In the 2004 election campaign, the Conservatives opposed government grants to business. Abandoning that position was perhaps part of what made it possible for them to win the 2006 election. As a one-time campaign manager, I am in favour of winning, but campaign positions can't change economic reality. Subsidies to business remain economically counterproductive, and a conservative government should work to decrease rather than increase them.

The abortion issue arose when Prime Minister Stephen Harper chose to make the health of mothers and children in the Third World his signature issue as chair of the G8 and G20 summits but also chose not to include abortion in the package of health measures to be promoted. The suppressed question here is not whether abortion should be included, but why is a conservative government promoting government-to-government foreign aid? From Lord Peter Bauer's Dissent on Development to Dambisa Moyo's Dead Aid, scholars have found that government-to-government foreign aid, except for short-term disaster relief, actually impedes economic growth and good governance in the Third World.

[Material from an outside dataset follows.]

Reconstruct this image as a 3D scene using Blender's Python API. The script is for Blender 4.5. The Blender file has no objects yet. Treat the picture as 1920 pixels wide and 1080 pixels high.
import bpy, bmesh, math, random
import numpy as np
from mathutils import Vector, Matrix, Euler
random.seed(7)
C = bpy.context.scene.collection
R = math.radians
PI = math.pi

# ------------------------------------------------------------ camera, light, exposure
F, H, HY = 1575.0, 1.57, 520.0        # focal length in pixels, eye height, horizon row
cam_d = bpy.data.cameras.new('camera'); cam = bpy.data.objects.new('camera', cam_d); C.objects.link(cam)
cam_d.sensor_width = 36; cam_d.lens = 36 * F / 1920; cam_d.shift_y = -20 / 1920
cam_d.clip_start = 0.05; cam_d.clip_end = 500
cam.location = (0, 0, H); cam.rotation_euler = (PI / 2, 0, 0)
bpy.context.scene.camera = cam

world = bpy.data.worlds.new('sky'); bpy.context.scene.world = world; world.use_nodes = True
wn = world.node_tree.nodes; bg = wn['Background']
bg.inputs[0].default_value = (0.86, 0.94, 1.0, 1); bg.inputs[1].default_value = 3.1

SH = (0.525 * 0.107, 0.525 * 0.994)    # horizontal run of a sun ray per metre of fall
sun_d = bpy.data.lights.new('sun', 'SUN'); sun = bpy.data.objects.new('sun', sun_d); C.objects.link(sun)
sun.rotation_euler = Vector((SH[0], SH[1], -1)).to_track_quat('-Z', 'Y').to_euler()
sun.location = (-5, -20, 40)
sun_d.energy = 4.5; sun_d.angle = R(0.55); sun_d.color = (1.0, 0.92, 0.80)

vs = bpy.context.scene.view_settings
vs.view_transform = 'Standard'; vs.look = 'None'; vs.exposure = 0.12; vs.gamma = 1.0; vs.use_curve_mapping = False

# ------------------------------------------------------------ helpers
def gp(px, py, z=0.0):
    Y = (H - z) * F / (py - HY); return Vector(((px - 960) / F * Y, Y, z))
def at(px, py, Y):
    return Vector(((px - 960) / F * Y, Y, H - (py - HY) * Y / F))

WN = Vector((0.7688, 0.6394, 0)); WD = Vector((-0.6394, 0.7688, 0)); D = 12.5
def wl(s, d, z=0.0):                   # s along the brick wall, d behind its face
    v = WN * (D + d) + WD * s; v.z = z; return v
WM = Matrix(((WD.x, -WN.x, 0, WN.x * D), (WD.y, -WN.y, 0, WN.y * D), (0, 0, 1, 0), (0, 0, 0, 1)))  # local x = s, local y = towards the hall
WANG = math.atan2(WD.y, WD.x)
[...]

There was no imperative for the government to seize on this issue. It would make more sense for Canada to steer the G8 and G20 into areas where we have already shown leadership, such as the management of the financial system, as indeed the Prime Minister is now doing. Maternal health may be a motherhood issue (pun intended) that everyone can support, but approaching it in terms of government-to-government foreign aid will mainly help international bureaucrats and Third World politicians. A better course would be to raise the standard of living in Third World countries by reducing trade barriers and encouraging foreign investment.

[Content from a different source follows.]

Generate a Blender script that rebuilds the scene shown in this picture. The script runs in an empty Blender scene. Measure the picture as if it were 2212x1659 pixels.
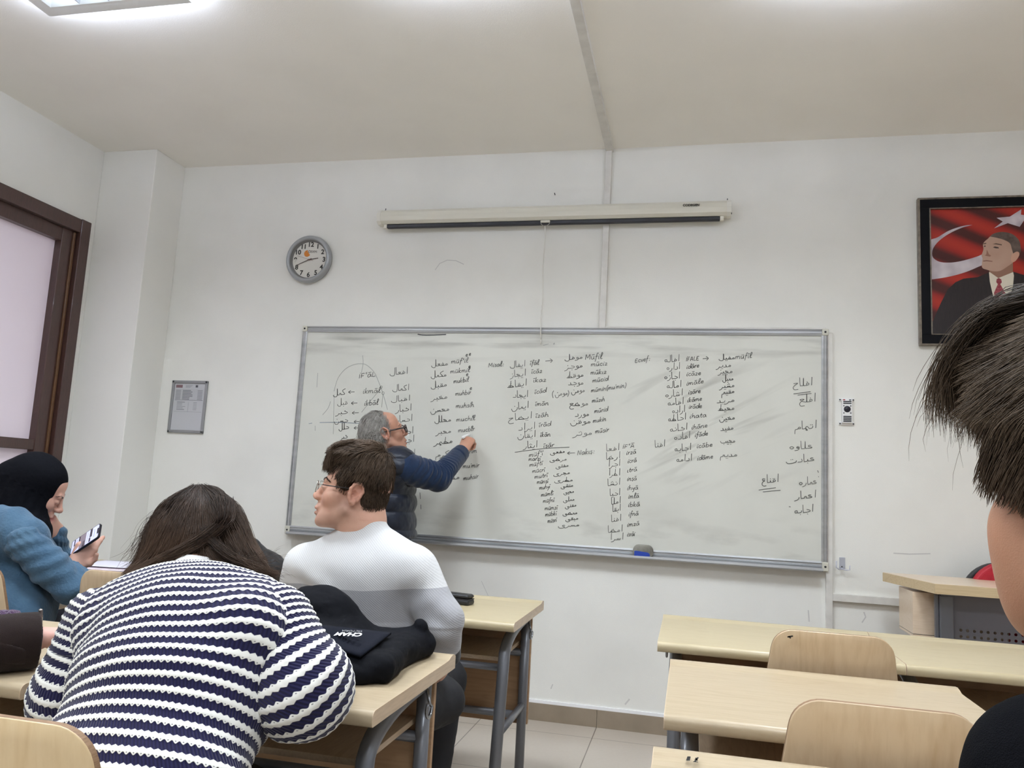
import bpy, bmesh, math, random
import numpy as np
from mathutils import Vector, Matrix
random.seed(7); np.random.seed(7)
SC = bpy.context.scene
COL = SC.collection

# ------------------------------------------------------------------ camera
F_PX, PW, PH = 1705.6, 2212, 1659
CAM_P = np.array([2.2803, -4.3269, 1.2101])
CAM_R = np.array([0.97453, 0.21810, 0.05220])
CAM_U = np.array([-0.02189, -0.13912, 0.99003])
CAM_F = np.array([-0.22319, 0.96596, 0.13080])
cd = bpy.data.cameras.new('camera'); cam = bpy.data.objects.new('camera', cd); COL.objects.link(cam)
cd.sensor_fit = 'HORIZONTAL'; cd.sensor_width = 36.0; cd.lens = 36.0 * F_PX / PW
cd.clip_start = 0.02
m = Matrix(((CAM_R[0], CAM_U[0], -CAM_F[0], CAM_P[0]), (CAM_R[1], CAM_U[1], -CAM_F[1], CAM_P[1]),
            (CAM_R[2], CAM_U[2], -CAM_F[2], CAM_P[2]), (0, 0, 0, 1)))
cam.matrix_world = m
SC.camera = cam

# ------------------------------------------------------------------ light and exposure
SC.view_settings.view_transform = 'Standard'; SC.view_settings.look = 'None'
SC.view_settings.gamma = 1.0; SC.view_settings.use_curve_mapping = False
SC.view_settings.exposure = 0.0
SC.cycles.max_bounces = 10; SC.cycles.diffuse_bounces = 6
world = bpy.data.worlds.new('world'); SC.world = world; world.use_nodes = True
world.node_tree.nodes['Background'].inputs[0].default_value = (0.75, 0.85, 1.0, 1)
world.node_tree.nodes['Background'].inputs[1].default_value = 1.6
CEIL = 3.175
LAMPS = [(-0.105, -2.045), (1.40, -2.02), (2.90, -1.82), (-0.15, -4.3), (1.42, -4.28), (2.98, -4.26)]
LAMP_W = 25.0
def area_light(name, loc, size, watt, color, spread):
    l = bpy.data.lights.new(name, 'AREA'); l.shape = 'SQUARE'; l.size = size
    l.energy = watt; l.color = color; l.spread = spread
    o = bpy.data.objects.new(name, l); o.location = loc; COL.objects.link(o)
    return o
for lx, ly in LAMPS:
    area_light('lamp_light', (lx, ly, CEIL - 0.068), 0.52, LAMP_W, (0.85, 0.925, 1.0), math.radians(148))

# ------------------------------------------------------------------ helpers
def px(u, v, y):                      # a point of the photograph at world depth y
    d = CAM_F + CAM_R * (u - PW / 2) / F_PX - CAM_U * (v - PH / 2) / F_PX
    return CAM_P + d * ((y - CAM_P[1]) / d[1])
def pz(u, v, z):
    d = CAM_F + CAM_R * (u - PW / 2) / F_PX - CAM_U * (v - PH / 2) / F_PX
    return CAM_P + d * ((z - CAM_P[2]) / d[2])
def lin(c):
    return tuple((x / 12.92 if x <= 0.04045 else ((x + 0.055) / 1.055) ** 2.4) for x in (v / 255.0 for v in c))
def tag(o, label, cat=None, group=None, kind=None):
    if label: o['label'] = label
    if cat: o['category'] = cat
    if group: o['group'] = group
    if kind: o['kind'] = kind
    return o
def empty(name, loc=(0, 0, 0), rz=0.0):
    o = bpy.data.objects.new(name, None); o.location = loc; o.rotation_euler = (0, 0, rz)
    o.empty_display_size = 0.05; COL.objects.link(o); return o
def link(name, me, mat=None, parent=None, smooth=False):
    o = bpy.data.objects.new(name, me); COL.objects.link(o)
    if mat is not None:
        for mm in (mat if isinstance(mat, (list, tuple)) else [mat]): me.materials.append(mm)
    if parent is not None: o.parent = parent
    if smooth: me.polygons.foreach_set('use_smooth', [True] * len(me.polygons))
    return o
class MB:
    """collects simple solids and links them as one mesh object"""
    def __init__(s): s.bm = bmesh.new()
    def box(s, x0, x1, y0, y1, z0, z1, bev=0.0, mat=0, M=None):
        vs = [s.bm.verts.new((x, y, z)) for x in (x0, x1) for y in (y0, y1) for z in (z0, z1)]
        fs = [s.bm.faces.new([vs[i] for i in q]) for q in ((0, 1, 3, 2), (4, 6, 7, 5), (0, 4, 5, 1), (2, 3, 7, 6), (0, 2, 6, 4), (1, 5, 7, 3))]
        for f in fs: f.material_index = mat
        if bev > 0:
            es = list({e for f in fs for e in f.edges})
            r = bmesh.ops.bevel(s.bm, geom=es, offset=bev, segments=3, profile=0.5, affect='EDGES', material=mat)
            vs = list({v for f in r['faces'] for v in f.verts} | {v for v in vs if v.is_valid})
        if M is not None:
            bmesh.ops.transform(s.bm, matrix=M, verts=[v for v in vs if v.is_valid])
        return s
    def prism(s, pts, axis, a0, a1, mat=0):
        """polygon pts extruded along an axis: x -> pts are (y,z), y -> (x,z), z -> (x,y)"""
        def mk(p, a): return {'x': (a, p[0], p[1]), 'y': (p[0], a, p[1]), 'z': (p[0], p[1], a)}[axis]
        A = [s.bm.verts.new(mk(p, a0)) for p in pts]; B = [s.bm.verts.new(mk(p, a1)) for p in pts]
        n = len(pts); fs = [s.bm.faces.new(A[::-1]), s.bm.faces.new(B)]
        for i in range(n): fs.append(s.bm.faces.new((A[i], A[(i + 1) % n], B[(i + 1) % n], B[i])))
        for f in fs: f.material_index = mat
        return s
    def tube(s, pts, r, n=12, cap=True, mat=0):
        pts = [Vector(p) for p in pts]; rs = r if isinstance(r, (list, tuple)) else [r] * len(pts)
        rings = []; up = None
        for i, p in enumerate(pts):
            t = (pts[min(i + 1, len(pts) - 1)] - pts[max(i - 1, 0)]).normalized()
            if up is None:
                up = t.orthogonal().normalized()
            else:
                up = (up - t * up.dot(t)).normalized()
            b = t.cross(up)
            rings.append([s.bm.verts.new(p + (up * math.cos(2 * math.pi * k / n) + b * math.sin(2 * math.pi * k / n)) * rs[i]) for k in range(n)])
        for a, b in zip(rings, rings[1:]):
            for k in range(n):
                f = s.bm.faces.new((a[k], a[(k + 1) % n], b[(k + 1) % n], b[k])); f.smooth = True; f.material_index = mat
        if cap:
            for f in (s.bm.faces.new(rings[0][::-1]), s.bm.faces.new(rings[-1])): f.material_index = mat
        return s
    def lathe(s, prof, c, axis='z', n=32, mat=0, smooth=True):
        """profile of (radius, height) turned round an axis through c"""
        c = Vector(c); rings = []
        for r, h in prof:
            ring = []
            for k in range(n):
                a = 2 * math.pi * k / n
                v = {'z': (r * math.cos(a), r * math.sin(a), h), 'y': (r * math.cos(a), h, r * math.sin(a)), 'x': (h, r * math.cos(a), r * math.sin(a))}[axis]
                ring.append(s.bm.verts.new(c + Vector(v)))
            rings.append(ring)
        for a, b in zip(rings, rings[1:]):
            for k in range(n):
                f = s.bm.faces.new((a[k], a[(k + 1) % n], b[(k + 1) % n], b[k])); f.smooth = smooth; f.material_index = mat
        return s
    def grid(s, pts, mat=0, smooth=True, closed=False):
        """pts[i][j] grid of points as a surface"""
        V = [[s.bm.verts.new(p) for p in row] for row in pts]
        for i in range(len(V) - 1):
            for j in range(len(V[0]) - (0 if closed else 1)):
                k = (j + 1) % len(V[0])
                f = s.bm.faces.new((V[i][j], V[i][k], V[i + 1][k], V[i + 1][j])); f.smooth = smooth; f.material_index = mat
        return s
    def poly(s, pts, mat=0):
        f = s.bm.faces.new([s.bm.verts.new(p) for p in pts]); f.material_index = mat; return s
    def build(s, name, mat=None, parent=None, M=None, recalc=True):
        if M is not None: bmesh.ops.transform(s.bm, matrix=M, verts=s.bm.verts)
        if recalc: bmesh.ops.recalc_face_normals(s.bm, faces=s.bm.faces)
        me = bpy.data.meshes.new(name); s.bm.to_mesh(me); s.bm.free()
        return link(name, me, mat, parent)
def arc(cx, cy, r, a0, a1, n):
    return [(cx + r * math.cos(math.radians(a0 + (a1 - a0) * i / n)), cy + r * math.sin(math.radians(a0 + (a1 - a0) * i / n))) for i in range(n + 1)]
def rrect(x0, x1, y0, y1, r, n=6):
    rr = r if isinstance(r, (list, tuple)) else [r] * 4
    return arc(x1 - rr[0], y1 - rr[0], rr[0], 0, 90, n) + arc(x0 + rr[1], y1 - rr[1], rr[1], 90, 180, n) + arc(x0 + rr[2], y0 + rr[2], rr[2], 180, 270, n) + arc(x1 - rr[3], y0 + rr[3], rr[3], 270, 360, n)
def bez(p0, p1, p2, n=8):
    p0, p1, p2 = Vector(p0), Vector(p1), Vector(p2)
    return [p0 * (1 - t) ** 2 + p1 * 2 * t * (1 - t) + p2 * t * t for t in (i / n for i in range(n + 1))]
def catmull(pts, n=6):
    P = [np.array(p, float) for p in pts]; out = []
    for i in range(len(P) - 1):
        a, b, c, d = P[max(i - 1, 0)], P[i], P[i + 1], P[min(i + 2, len(P) - 1)]
        for k in range(n):
            t = k / n
            out.append(0.5 * ((2 * b) + (-a + c) * t + (2 * a - 5 * b + 4 * c - d) * t * t + (-a + 3 * b - 3 * c + d) * t ** 3))
    out.append(P[-1]); return out
def copy_tree(o, parent=None):
    c = o.copy(); COL.objects.link(c)
    if parent is not None: c.parent = parent
    for ch in list(o.children): copy_tree(ch, c)
    return c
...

And then there is Gay Pride. Everyone loves a good costume party, even if the dress code is leather chaps and Stetsons for Calgary cowboys and leather hot pants and feather boas for Toronto gays. But why should the federal government subsidize any of this? The government was right to cut off the Toronto Gay Pride parade, but it should also have cut off the Calgary Stampede and all other regional festivals without some demonstrable intellectual or artistic value. To its credit, the government did indeed reduce this year's subsidy to the Calgary Stampede, but not enough to make Torontonians forgive the slight to their Gay Pride.

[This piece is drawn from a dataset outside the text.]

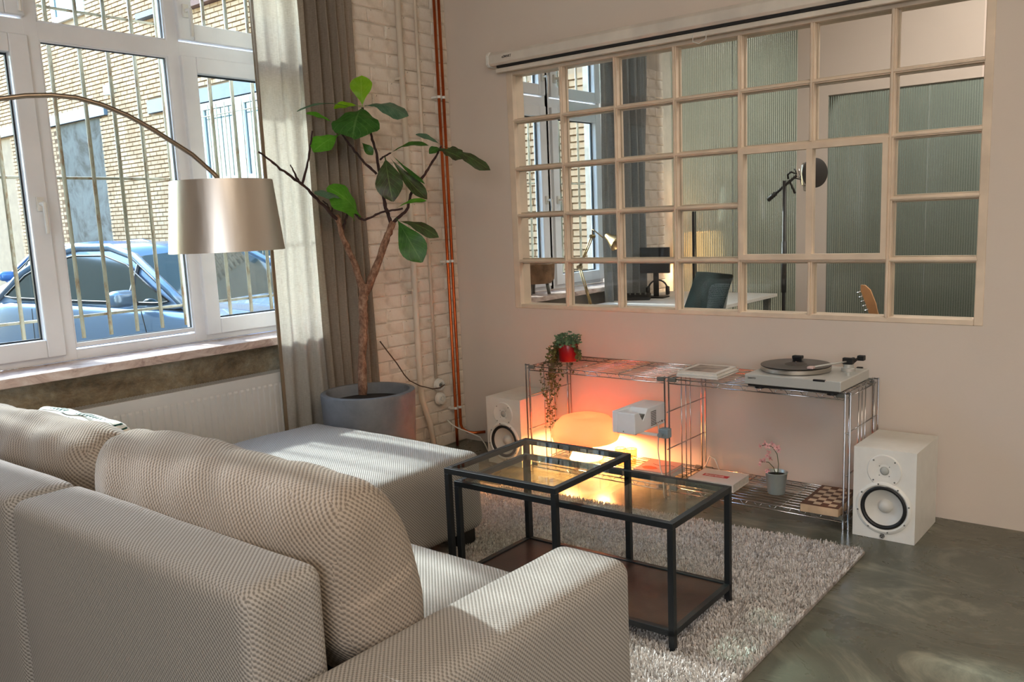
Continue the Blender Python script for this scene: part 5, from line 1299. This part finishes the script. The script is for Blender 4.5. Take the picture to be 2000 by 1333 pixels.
# ------------------------------------------------------------------ cars
MCAR = M('silver_blue_paint', (92, 114, 136), .24, .5); MCAR.b.inputs['Coat Weight'].default_value = .8; MCAR.b.inputs['Coat Roughness'].default_value = .04; MCAR = MCAR.m
MCARG = M('car_glass', (26, 40, 40), .05, spec=.6); MCARG.b.inputs['Coat Weight'].default_value = .2; MCARG = MCARG.m
MTYRE = plain('tyre', (30, 30, 32), .8); MRIM = plain('wheel_rim', (160, 164, 168), .3, .8)
def car(lab, origin, yaw, paint, roofm):
    t = thing('car', lab, 'car', origin, yaw, local=True)
    # x forward, y left; x=0 rear axle; half width .84
    def ring(x, zlo, zsh, ztop, hw, top_hw):
        return [(x, -hw * .93, zlo), (x, -hw, zlo + .12), (x, -hw * 1.0, (zlo + zsh) / 2 + .05), (x, -hw * .955, zsh - .04), (x, -hw * .88, zsh), (x, -top_hw * .6, ztop), (x, 0, ztop + .015),
                (x, top_hw * .6, ztop), (x, hw * .88, zsh), (x, hw * .955, zsh - .04), (x, hw * 1.0, (zlo + zsh) / 2 + .05), (x, hw, zlo + .12), (x, hw * .93, zlo)]
    st = [(-.78, .34, .74, .80, .70, .6), (-.70, .26, .92, .98, .78, .7), (-.35, .22, 1.0, 1.04, .83, .75), (.2, .2, 1.0, 1.03, .845, .78), (.9, .18, .985, 1.0, .85, .78), (1.6, .18, .965, .98, .85, .78), (2.0, .19, .95, .985, .845, .78), (2.4, .2, .90, .96, .84, .74), (2.8, .22, .82, .87, .81, .7), (3.1, .24, .70, .74, .75, .62), (3.2, .3, .56, .58, .66, .5)]
    g = G(); vs = []; 
    for s in st: vs += ring(*s)
    n = 13; fs = []
    for i in range(len(st) - 1):
        for k in range(n): fs.append((i * n + k, i * n + (k + 1) % n, (i + 1) * n + (k + 1) % n, (i + 1) * n + k))
    fs.append(tuple(range(n))); fs.append(tuple((len(st) - 1) * n + k for k in range(n))); g.add(vs, fs)
    bd = g.build('body', paint, t, smooth=True); sb_ = bd.modifiers.new('s', 'SUBSURF'); sb_.levels = 2; sb_.render_levels = 2
    # greenhouse : side outline lofted inwards
    out = [(-.22, 1.0), (.02, 1.22), (.30, 1.36), (.70, 1.425), (1.10, 1.42), (1.42, 1.34), (1.74, 1.17), (2.14, .955)]
    vs = []; 
    for sgn in (-1, 1):
        for (x, z) in out:
            vs.append((x, sgn * (.78 - (z - .95) * .42), z)); 
    m = len(out); mid = [(x, 0, z + .03) for x, z in out]; vs2 = vs[:m] + mid + vs[m:]
    fs = [(i, i + 1, m + i + 1, m + i) for i in range(m - 1)] + [(m + i, m + i + 1, 2 * m + i + 1, 2 * m + i) for i in range(m - 1)]
    # roof panels for the middle segments, glass at both ends
    roof = G().add(vs2, [f for i, f in enumerate(fs) if 1 <= (i % (m - 1)) <= 4]).build('roof', roofm, t, smooth=True); sm = roof.modifiers.new('t', 'SOLIDIFY'); sm.thickness = .03
    G().add(vs2, [f for i, f in enumerate(fs) if (i % (m - 1)) in (5, 6)]).build('windscreen', MCARG, t, smooth=True)
    G().add(vs2, [f for i, f in enumerate(fs) if (i % (m - 1)) == 0]).build('rear_window', MCARG, t, smooth=True)
    for sgn in (-1, 1):
        a = [(x, sgn * (.783 - (z - .95) * .42), z) for x, z in out]
        inner = [(-.10, 1.03), (.10, 1.20), (.34, 1.305), (.70, 1.36), (1.08, 1.355), (1.38, 1.28), (1.68, 1.125), (1.96, 1.0), (1.80, .985), (.9, .995), (.0, 1.015)]
        b = [(x, sgn * (.800 - (z - .95) * .42), z) for x, z in inner]
        k = len(b); G().add(b, [tuple(range(k))]).build('side_window', MCARG, t)
        tr = [(x, sgn * (.803 - (z - .95) * .42), z) for x, z in inner]; G().tube(tr + [tr[0]], .008, 6).build('window_seal', MBLACK, t, smooth=True)
        # painted pillars and surround between roof edge and glass
        G().tube([(x, sgn * (.775 - (z - .95) * .42), z) for x, z in out], .035, 8).build('roof_rail', paint, t, smooth=True)
        k = len(a); G().add([(x, y - sgn * .006, z) for x, y, z in a] + [(2.0, sgn * .77, .94), (-.2, sgn * .77, .94)], [tuple(range(k + 2))]).build('side_panel', paint, t)
        mr = placed(rbox((.13, .20, .13), .05, 4), 'wing_mirror', paint, t, (1.62, sgn * .93, 1.03)); G().box((1.60, sgn * .80 - .03, .97), (1.68, sgn * .88 + .03, 1.0)).build('mirror_arm', MBLACK, mr)
        G().tube([(1.52, sgn * .79, 1.0), (1.50, sgn * .64, 1.29)], .018, 6).build('window_post', MBLACK, t)
        G().box((.52, sgn * .852 - .012, .80), (.70, sgn * .852 + .012, .83)).build('door_handle', paint, t, bevel=.008)
        g = G(); g.tube([(1.72, sgn * .848, .93), (1.78, sgn * .856, .7), (1.74, sgn * .852, .35), (.5, sgn * .852, .33), (.36, sgn * .85, .5), (.36, sgn * .84, .93)], .004, 4); g.build('door_gap', MBLACK, t)
    for x in (0, 2.45):
        for sgn in (-1, 1):
            w = G().lathe([(.19, -.10), (.27, -.105), (.305, -.08), (.31, 0), (.305, .08), (.27, .105), (.19, .10)], (x, sgn * .76, .31), 32, 'y').build('wheel', MTYRE, t, smooth=40)
            rm_ = G().lathe([(0, -.085), (.05, -.088), (.06, -.07), (.19, -.075), (.19, .075), (0, .085)], (x, sgn * .77, .31), 32, 'y').build('rim', MRIM, w, smooth=30)
            for k in range(7):
                a_ = 2 * PI * k / 7; G().tube([(x + .04 * math.cos(a_), sgn * .87, .31 + .04 * math.sin(a_)), (x + .18 * math.cos(a_), sgn * .86, .31 + .18 * math.sin(a_))], .016, 6).build('spoke', MRIM, w, smooth=True)
            G().lathe([(.32, -.05), (.37, -.055), (.37, .02), (.32, .02)], (x, sgn * .80, .31), 32, 'y', closed=True).build('wheel_arch', MBLACK, t, smooth=40)
    for sgn in (-1, 1): placed(rbox((.22, .2, .13), .05, 4), 'headlight', MCARG, t, (2.98, sgn * .58, .70))
    return t
yawc = math.atan2(.41, 2.1)
car('silver-blue coupe parked outside right behind the window grille', (-4.5 - .84 * math.sin(yawc), -.96 + .84 * math.cos(yawc), ST), yawc, MCAR, MCAR)
MCAR2 = M('blue_paint', (70, 110, 160), .25, .3).m
car('blue car standing farther back in the courtyard by the brick facade', (-7.6, 1.75, ST), math.atan2(.05, -1), MCAR2, MCAR2)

Again, the basic issue is government subsidies to festivals in the name of economic stimulus. This program is supposed to be temporary, so let's hope it really does disappear. In the meantime, however, cutting Gay Pride while continuing to support other festivals, even on a reduced scale, allows the government's opponents to paint it as homophobic.

Mr. Harper used to argue that the Conservative Party had to contain both fiscal conservative and social conservative wings, and that the key to holding them together was to reduce the role of government in society. With smaller government, fiscal conservatives would applaud lower taxes and less regulation, while social conservatives would have less reason to fear that government was bent on destabilizing the natural family and traditional morality. Mr. Harper's analysis was correct, as shown by these political difficulties his government has faced when it has enlarged rather than restricted the sphere of government.

In any case, reality is about to take over in our new era of soaring deficits. Some may see it as bad news that there won't be any federal money for regional festivals or grandiose foreign-aid initiatives or uneconomic green projects. But the good news is that there will be fewer contrived issues to fight over.

Tom Flanagan is professor of political science at the University of Calgary and a former Conservative campaign manager.